▸ **Information supplied**
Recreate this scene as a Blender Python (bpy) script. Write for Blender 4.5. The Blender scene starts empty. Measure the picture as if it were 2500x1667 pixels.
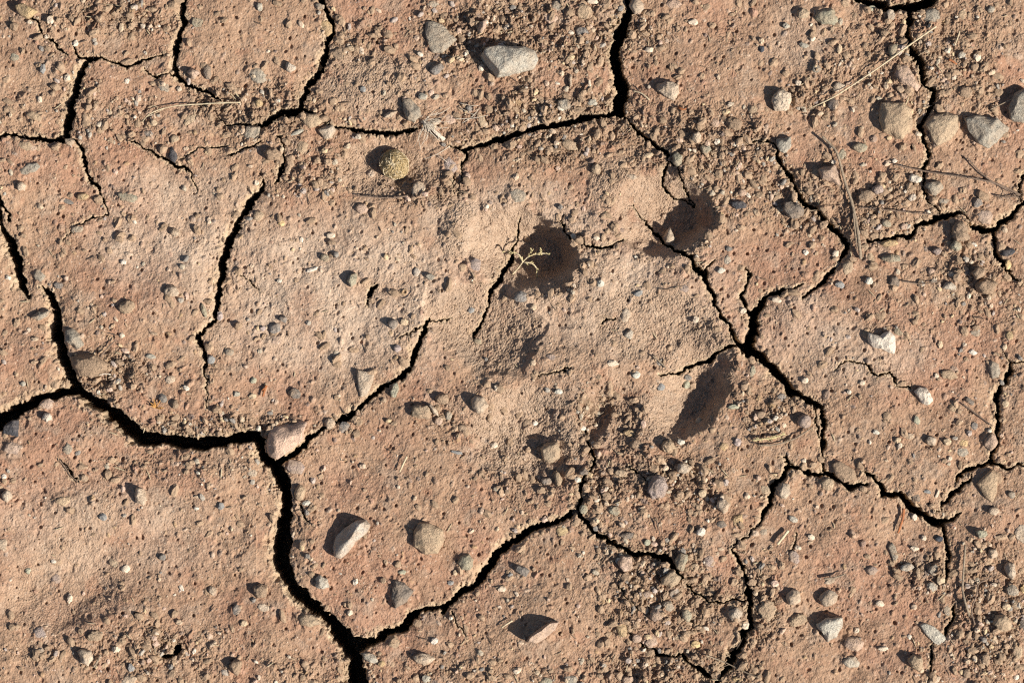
import bpy, math, random
import numpy as np
from mathutils import Vector, noise as mnoise

# ------------------------------------------------------------------ scale, camera, light
P = 1e-4                       # one photograph pixel is a tenth of a millimetre of ground
W, H = 2500.0, 1667.0
def wx(px): return (px - W / 2) * P
def wy(py): return (H / 2 - py) * P

sc = bpy.context.scene
C = sc.collection
cam_d = bpy.data.cameras.new("camera")
cam = bpy.data.objects.new("camera", cam_d)
C.objects.link(cam)
cam_d.lens = 180.0
cam_d.sensor_width = 36.0
cam_d.clip_start = 0.01
cam_d.clip_end = 100.0
cam.location = (0.0, 0.0, W * P * 180.0 / 36.0)
cam.rotation_euler = (0.0, 0.0, 0.0)
sc.camera = cam

ELEV, LX, LY = math.radians(37.0), 0.90, -0.43     # the sun stands low, beyond the lower right corner
wd = bpy.data.worlds.new("World")
sc.world = wd
wd.use_nodes = True
nt = wd.node_tree
bg = nt.nodes["Background"]
sky = nt.nodes.new("ShaderNodeTexSky")
sky.sky_type = 'NISHITA'
sky.sun_disc = False
sky.sun_elevation = ELEV
sky.sun_rotation = math.atan2(LX, LY)
nt.links.new(sky.outputs[0], bg.inputs[0])
bg.inputs[1].default_value = 0.05
sd = bpy.data.lights.new("sun", 'SUN')
sd.energy = 5.0
sd.angle = math.radians(0.5)
sd.color = (1.0, 0.94, 0.85)
sun = bpy.data.objects.new("sun", sd)
C.objects.link(sun)
_l = math.hypot(LX, LY)
sdir = Vector((LX / _l * math.cos(ELEV), LY / _l * math.cos(ELEV), math.sin(ELEV)))
sun.rotation_euler = sdir.to_track_quat('Z', 'Y').to_euler()
sun.location = sdir * 3.0
sc.view_settings.view_transform = 'Standard'
sc.cycles.diffuse_bounces = 2
sc.cycles.use_denoising = False
sc.cycles.filter_width = 1.2
sc.view_settings.look = 'None'
sc.view_settings.exposure = 0.57
sc.view_settings.gamma = 1.0

# ------------------------------------------------------------------ noise on arrays
_prm = np.random.RandomState(11).permutation(256).astype(np.int32)
_prm = np.concatenate([_prm, _prm])
_ang = np.random.RandomState(5).rand(256) * 2 * np.pi
_gx, _gy = np.cos(_ang).astype(np.float32), np.sin(_ang).astype(np.float32)
def gnoise(x, y, seed=0):
    x = x + np.float32(seed * 17.31); y = y + np.float32(seed * 9.77)
    xi = np.floor(x); yi = np.floor(y)
    fx = (x - xi).astype(np.float32); fy = (y - yi).astype(np.float32)
    xi = xi.astype(np.int32) & 255; yi = yi.astype(np.int32) & 255
    u = fx * fx * fx * (fx * (fx * 6 - 15) + 10); v = fy * fy * fy * (fy * (fy * 6 - 15) + 10)
    x1 = (xi + 1) & 255; y1 = (yi + 1) & 255
    def g(a, b, dx, dy):
        h = _prm[_prm[a] + b]
        return _gx[h] * dx + _gy[h] * dy
    a = g(xi, yi, fx, fy); b = g(x1, yi, fx - 1, fy)
    c = g(xi, y1, fx, fy - 1); d = g(x1, y1, fx - 1, fy - 1)
    t = a + u * (b - a)
    return (t + v * ((c + u * (d - c)) - t)) * 1.5
def sstep(a, b, x):
    t = np.clip((x - a) / (b - a), 0, 1)
    return t * t * (3 - 2 * t)

# ------------------------------------------------------------------ the grid: fine in view, widening outwards
STEP = 1.6
def axis(lo, hi):
    core = np.arange(lo, hi + 0.1, STEP)
    ext = []; s = STEP; d = 0.0
    while d < 80000:
        s *= 1.09; d += s; ext.append(d)
    ext = np.array(ext)
    return np.concatenate([core[0] - ext[::-1], core, core[-1] + ext]), len(ext)
ax, EX = axis(-240, 2740)
ay, EY = axis(-240, 1908)
NX, NY = len(ax), len(ay)
X, Y = np.meshgrid(ax.astype(np.float32), ay.astype(np.float32))
out = np.maximum(np.maximum(-X - 200, X - 2700), np.maximum(-Y - 200, Y - 1867))
fade = 1 - sstep(0, 160, out)          # small relief only where the grid is fine enough to carry it
fade2 = 1 - sstep(300, 3000, out)

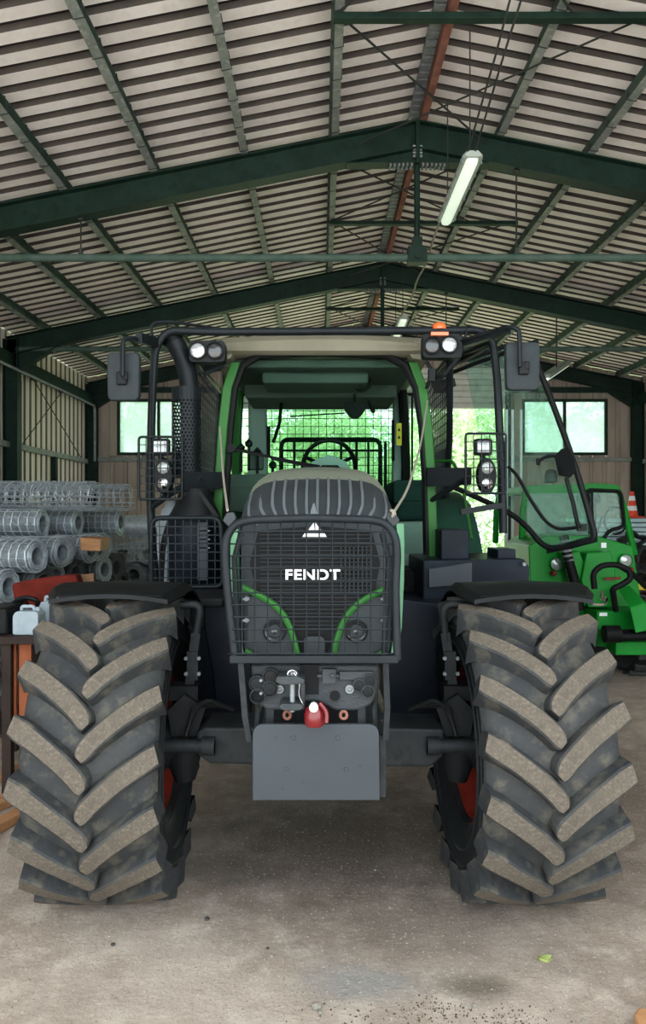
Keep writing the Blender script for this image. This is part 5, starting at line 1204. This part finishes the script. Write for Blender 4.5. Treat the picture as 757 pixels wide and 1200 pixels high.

▸ **Prompt**
Go through the entries above and count the lines containing the word "pixels"; give only that count.

▸ **Solved exercise**
2